National Insurance Act 1911
| Act of Parliament | |
| Long title | An Act to provide for Insurance against Loss of Health and for the Prevention and Cure of Sickness and for Insurance against Unemployment, and for purposes incidental thereto. |
|---|---|
| Citation | 1 & 2 Geo. 5. c. 55 |
| Territorial extent | United Kingdom |
| Dates | |
| Royal assent | 16 December 1911 |
| Commencement | 15 July 1912 |
| Repealed | 23 May 1950 |
| Other legislation | |
| Amended by | |
| Repealed by | |
Status: Repealed | |
| Text of statute as originally enacted | |
The National Insurance Act 1911 (1 & 2 Geo. 5. c. 55) was an act of the Parliament of the United Kingdom that created National Insurance, originally a system of health insurance for industrial workers in Great Britain based on contributions from employers, the government, and the workers themselves.
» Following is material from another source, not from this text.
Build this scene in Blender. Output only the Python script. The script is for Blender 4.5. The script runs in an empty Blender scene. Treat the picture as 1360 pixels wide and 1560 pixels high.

It was one of the foundations of the modern welfare state. It also provided unemployment insurance for designated cyclical industries. It formed part of the wider social welfare reforms of the Liberal governments of 1906–1915, led by Henry Campbell-Bannerman and H. H. Asquith. David Lloyd George, the Liberal Chancellor of the Exchequer, was the prime moving force behind its design, negotiations with doctors and other interest groups, and final passage, assisted by Home Secretary Winston Churchill.